On my way back from Udaipur I stopped at Chitorgarh, fifty miles away, to drive to the famous fortress city of Chitor, the former capital of Mewar.
The hill of Chitor lies on the flat land like a long mole or hog's back. All along its crest old tawny buildings with towers and turrets stretch in a broken line as if they formed the ridge of some old saurian's back with many of the spines broken. Rather beyond the centre the Tower of Victory, yellow and tawny as the rest of the buildings, appears sharply prominent. Trees circle the hill at its base and rising from among them the road leads steeply along and up the side of the cliff in one long zigzag. The slopes of the hill looked grey as I approached.
The tonga I had engaged to drive me from Chitorgarh crossed by a stone parapeted bridge the almost empty River Ghamberi, in the bed of which the bare rock jutted up in sloping shelves. We passed a cemetery and several fields of green barley, and the zigzag road up the hill looked more imposing the nearer we drew, with its eye-holed curtain wall, its bastions and towers. Still in the plain below, we now entered through the pointed arch of a gateway the bazaar of modern Chitor. It was full of dogs, pigeons, cattle and people,—a narrow crowded street at right angles to the hill. We turned by the large white Kotwali and a beautiful temple porch and passed houses with elaborately carved fronts having stone balconies with grey reliefs of elephant processions.
Then we entered the "fort" itself, and began our progress through the long series of its seven gateways that close the zigzag road at intervals. First came the "Padal Pol" of Akhbar's time, and then a new gate with two monuments and the sacred emblems of Siva. The third was the Gate of Hanuman, the monkey friend of Rama. Set within a grand stone arch, the old wooden doors covered with large iron spikes were dropping to pieces with age. Between this and the preceding gateway Akhbar himself is said to have shot the besieged leader in the great siege of 1568. The Ganesh Gate followed, and just at the turn of the zigzag far above our heads the rough masses of bare rock—here, blood-red ochre, and there, pale purple grey—reared up and up to yet higher steeps of masonry to the line of the great road wall above. Here and there stunted trees clutched the stones or straddled some projection with clinging roots. The fifth gateway was the Jorla Pol with a rough, stone house built over it. The Lakshman Pol was close to this last, and had a group of nine brown-legged native soldiers lounging in the gate-house. Beside this part of the road there were some hundreds of small monuments like double cubes from two to three feet high, and I was told that in past days anyone of Chitor who had been to Benares built one of these.
In front of the Ram Pol, the seventh and last gateway, there is a wonderful old stone building with carved pillars and a long beam-like piece of stone, now used as a bench to sit upon, carved from end to end with alternate balusters and figures. The carving round the base of this gateway is very remarkable, being in three tiers together, not higher than three feet, with human figures in the upper course, horses in the middle one and elephants below.
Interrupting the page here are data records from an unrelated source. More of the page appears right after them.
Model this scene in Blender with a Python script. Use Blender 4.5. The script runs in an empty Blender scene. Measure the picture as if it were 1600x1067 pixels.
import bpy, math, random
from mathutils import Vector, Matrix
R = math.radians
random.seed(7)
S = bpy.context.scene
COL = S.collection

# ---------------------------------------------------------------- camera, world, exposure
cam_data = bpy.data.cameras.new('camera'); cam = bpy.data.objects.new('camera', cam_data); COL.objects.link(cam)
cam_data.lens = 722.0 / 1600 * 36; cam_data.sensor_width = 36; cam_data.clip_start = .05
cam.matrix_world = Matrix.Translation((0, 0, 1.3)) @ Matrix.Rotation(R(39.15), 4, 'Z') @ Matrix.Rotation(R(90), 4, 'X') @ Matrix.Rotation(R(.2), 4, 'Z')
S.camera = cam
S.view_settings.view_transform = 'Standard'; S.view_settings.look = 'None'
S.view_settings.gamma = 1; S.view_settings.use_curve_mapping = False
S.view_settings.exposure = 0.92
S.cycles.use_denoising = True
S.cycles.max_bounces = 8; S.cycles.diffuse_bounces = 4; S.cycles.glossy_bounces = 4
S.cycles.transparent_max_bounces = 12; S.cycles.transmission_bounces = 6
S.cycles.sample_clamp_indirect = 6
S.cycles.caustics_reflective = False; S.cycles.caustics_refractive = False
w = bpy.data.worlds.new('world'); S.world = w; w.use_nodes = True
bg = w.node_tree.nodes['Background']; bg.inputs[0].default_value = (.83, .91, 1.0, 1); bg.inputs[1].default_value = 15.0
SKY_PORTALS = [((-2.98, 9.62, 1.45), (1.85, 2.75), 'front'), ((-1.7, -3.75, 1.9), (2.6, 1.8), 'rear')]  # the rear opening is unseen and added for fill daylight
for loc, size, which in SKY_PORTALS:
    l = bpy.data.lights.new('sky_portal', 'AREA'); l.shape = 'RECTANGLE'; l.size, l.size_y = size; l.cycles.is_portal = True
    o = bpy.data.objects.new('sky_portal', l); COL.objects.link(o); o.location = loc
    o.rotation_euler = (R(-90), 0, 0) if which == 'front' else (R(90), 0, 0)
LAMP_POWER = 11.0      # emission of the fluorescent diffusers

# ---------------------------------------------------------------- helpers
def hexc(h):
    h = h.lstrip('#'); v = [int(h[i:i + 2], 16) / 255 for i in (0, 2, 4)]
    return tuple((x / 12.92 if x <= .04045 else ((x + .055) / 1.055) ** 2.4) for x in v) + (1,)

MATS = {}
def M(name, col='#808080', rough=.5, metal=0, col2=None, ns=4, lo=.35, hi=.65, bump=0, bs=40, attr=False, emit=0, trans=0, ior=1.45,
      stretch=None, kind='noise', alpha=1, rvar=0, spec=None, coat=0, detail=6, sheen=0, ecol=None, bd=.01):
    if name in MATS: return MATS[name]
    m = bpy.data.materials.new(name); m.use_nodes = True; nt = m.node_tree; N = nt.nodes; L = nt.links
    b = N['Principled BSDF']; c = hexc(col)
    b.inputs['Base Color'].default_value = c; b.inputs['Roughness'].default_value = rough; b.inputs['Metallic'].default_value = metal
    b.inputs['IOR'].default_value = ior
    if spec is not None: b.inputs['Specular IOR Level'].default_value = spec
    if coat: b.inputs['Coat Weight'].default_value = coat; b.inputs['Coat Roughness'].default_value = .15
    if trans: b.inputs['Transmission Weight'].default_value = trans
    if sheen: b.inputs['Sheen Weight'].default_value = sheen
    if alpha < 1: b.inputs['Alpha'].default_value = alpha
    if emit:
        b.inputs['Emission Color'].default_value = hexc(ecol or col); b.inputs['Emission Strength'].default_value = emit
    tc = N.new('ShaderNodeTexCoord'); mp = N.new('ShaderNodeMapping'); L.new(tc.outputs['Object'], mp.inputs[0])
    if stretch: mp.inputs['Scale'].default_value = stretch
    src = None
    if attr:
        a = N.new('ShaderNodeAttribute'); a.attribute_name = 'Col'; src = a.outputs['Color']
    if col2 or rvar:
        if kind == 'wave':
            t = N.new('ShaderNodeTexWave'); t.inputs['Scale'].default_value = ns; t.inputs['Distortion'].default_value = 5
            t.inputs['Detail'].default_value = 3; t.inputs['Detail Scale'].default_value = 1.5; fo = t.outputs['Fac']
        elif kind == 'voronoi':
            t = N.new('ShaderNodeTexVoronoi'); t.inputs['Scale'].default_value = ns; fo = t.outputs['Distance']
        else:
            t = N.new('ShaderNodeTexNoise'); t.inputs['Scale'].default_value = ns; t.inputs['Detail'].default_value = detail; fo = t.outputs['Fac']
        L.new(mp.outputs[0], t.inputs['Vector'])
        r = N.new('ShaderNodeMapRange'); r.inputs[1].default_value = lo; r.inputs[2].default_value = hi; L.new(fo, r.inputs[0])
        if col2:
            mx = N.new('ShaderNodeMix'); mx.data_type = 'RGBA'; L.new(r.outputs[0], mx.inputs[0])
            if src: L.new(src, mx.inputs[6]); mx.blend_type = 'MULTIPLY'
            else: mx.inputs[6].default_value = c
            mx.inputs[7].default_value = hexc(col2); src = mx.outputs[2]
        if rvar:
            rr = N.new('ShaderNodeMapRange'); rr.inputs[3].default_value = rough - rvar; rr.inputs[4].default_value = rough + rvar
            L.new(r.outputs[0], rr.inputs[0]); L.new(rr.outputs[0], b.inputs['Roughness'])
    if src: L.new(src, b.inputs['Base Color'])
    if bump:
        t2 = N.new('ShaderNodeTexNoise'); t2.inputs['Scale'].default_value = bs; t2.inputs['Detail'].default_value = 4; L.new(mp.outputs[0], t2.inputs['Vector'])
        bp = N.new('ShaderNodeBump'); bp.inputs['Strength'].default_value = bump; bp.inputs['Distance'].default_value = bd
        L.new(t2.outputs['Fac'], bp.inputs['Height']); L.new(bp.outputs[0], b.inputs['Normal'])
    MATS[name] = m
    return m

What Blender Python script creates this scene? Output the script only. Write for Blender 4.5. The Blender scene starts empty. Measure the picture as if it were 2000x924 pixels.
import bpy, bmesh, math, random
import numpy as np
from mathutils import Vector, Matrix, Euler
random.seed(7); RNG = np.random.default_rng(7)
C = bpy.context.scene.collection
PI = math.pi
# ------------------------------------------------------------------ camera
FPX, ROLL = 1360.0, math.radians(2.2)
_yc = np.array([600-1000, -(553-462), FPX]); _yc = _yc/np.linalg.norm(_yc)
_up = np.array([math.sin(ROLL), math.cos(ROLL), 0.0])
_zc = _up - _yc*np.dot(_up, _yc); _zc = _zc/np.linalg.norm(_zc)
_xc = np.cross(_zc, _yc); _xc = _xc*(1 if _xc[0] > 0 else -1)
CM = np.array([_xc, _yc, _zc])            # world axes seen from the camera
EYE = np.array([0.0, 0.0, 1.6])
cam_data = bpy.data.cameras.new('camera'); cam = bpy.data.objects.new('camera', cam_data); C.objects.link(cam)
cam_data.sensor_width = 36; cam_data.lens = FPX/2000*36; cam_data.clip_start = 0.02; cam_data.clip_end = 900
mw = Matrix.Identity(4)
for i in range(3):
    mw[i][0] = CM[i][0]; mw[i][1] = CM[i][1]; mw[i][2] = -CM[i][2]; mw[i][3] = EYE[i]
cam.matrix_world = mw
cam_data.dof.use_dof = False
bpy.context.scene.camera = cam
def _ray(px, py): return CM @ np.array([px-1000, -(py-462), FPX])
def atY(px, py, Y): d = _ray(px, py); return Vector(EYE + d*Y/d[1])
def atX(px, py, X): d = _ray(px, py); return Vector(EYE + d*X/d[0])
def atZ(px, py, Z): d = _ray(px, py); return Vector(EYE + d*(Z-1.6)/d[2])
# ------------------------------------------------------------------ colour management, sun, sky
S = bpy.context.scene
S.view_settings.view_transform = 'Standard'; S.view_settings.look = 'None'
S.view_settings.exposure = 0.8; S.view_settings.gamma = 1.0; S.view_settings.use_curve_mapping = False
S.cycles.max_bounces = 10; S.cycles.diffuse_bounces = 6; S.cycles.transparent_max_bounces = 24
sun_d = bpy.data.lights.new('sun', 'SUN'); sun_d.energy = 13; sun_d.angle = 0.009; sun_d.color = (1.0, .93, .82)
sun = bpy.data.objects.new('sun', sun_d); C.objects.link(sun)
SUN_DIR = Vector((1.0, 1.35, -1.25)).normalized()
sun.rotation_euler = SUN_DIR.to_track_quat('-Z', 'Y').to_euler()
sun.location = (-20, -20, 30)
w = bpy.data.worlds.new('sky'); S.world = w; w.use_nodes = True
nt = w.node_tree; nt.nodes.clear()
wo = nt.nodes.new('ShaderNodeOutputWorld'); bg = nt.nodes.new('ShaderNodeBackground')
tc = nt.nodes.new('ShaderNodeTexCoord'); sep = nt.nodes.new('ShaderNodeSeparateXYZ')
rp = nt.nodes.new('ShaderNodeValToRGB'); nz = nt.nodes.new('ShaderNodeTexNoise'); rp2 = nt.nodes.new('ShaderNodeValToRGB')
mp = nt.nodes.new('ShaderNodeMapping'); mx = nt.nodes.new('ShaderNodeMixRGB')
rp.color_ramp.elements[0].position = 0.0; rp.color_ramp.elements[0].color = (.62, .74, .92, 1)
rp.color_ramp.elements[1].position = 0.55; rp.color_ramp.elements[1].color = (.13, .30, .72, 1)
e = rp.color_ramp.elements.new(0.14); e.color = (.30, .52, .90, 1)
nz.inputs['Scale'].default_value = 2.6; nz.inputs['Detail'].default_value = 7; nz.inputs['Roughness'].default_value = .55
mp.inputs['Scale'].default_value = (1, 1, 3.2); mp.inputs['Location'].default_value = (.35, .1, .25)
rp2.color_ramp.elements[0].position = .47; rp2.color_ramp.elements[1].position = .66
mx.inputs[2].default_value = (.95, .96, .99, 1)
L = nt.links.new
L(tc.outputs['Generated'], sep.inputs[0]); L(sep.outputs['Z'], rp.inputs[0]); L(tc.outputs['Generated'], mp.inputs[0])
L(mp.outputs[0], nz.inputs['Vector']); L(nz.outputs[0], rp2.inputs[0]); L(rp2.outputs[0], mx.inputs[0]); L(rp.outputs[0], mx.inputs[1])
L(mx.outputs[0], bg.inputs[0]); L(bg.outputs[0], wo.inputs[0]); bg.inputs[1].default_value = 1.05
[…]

Beyond this gate are the ruins of old Chitor. Blue-glazed tiles still gleam from broken walls of palaces and time takes leisurely its slow revenge. There are two towers in Chitor—one, the Tower of Fame and the other the Tower of Victory. The first is close to an old Jain temple, and is itself of Jaina architecture, built probably about the time when Saxon pirates looked on the Roman ruins of Londinium.
In a niche over the very tiny doorway and on each of the other three sides at the same level, stands a perfectly nude figure which I suppose to be that of the deified saint or Tirthakarai to which the tower was dedicated. Throughout its seven storeys the tower is covered with elaborate sculpture and horizontal mouldings. The door was locked with a brass lock, and it took some hunting to find the keeper of the key.
When I bowed down and crept at last within, the dusk was filled with a great whirring sound of many things. I clambered up to the open storey at the top, and as I climbed grew more used to the subdued light and could distinguish in the carving dancing-girls with strings of jewels, strange stags among trees and lines of geese, while a myriad long-eared bats squealed about my head. There was no lightning-conductor on the Tower of Fame.
The Tower of Victory, glowing a golden yellow in the declining sun, was obviously more used to visitors, and has an easier and a cleaner stairway. It is a fifteenth century monument built to commemorate a victory over Mahmud, King of Malwa, and has nine storeys covered with carved decoration. Within this also there are many sculptures of the Hindoo mythology—Brahma, Vishnu and Siva and their various incarnations. On the top storey but one there are eight carved marble columns very old and yellow, in an inner rank, and on the outer projecting portion of the storey other marble columns. By a wooden ladder I ascended from here to the top storey which is roofed with a dome restored last century, and now protected by a lightning-rod. There were no marble pillars on this upper storey which is octagonal in shape with four open sides and four closed by stone screens. Inside, against the latter, four stone slabs about two feet square are let in to a stone framework, and two of these are old and covered with inscription.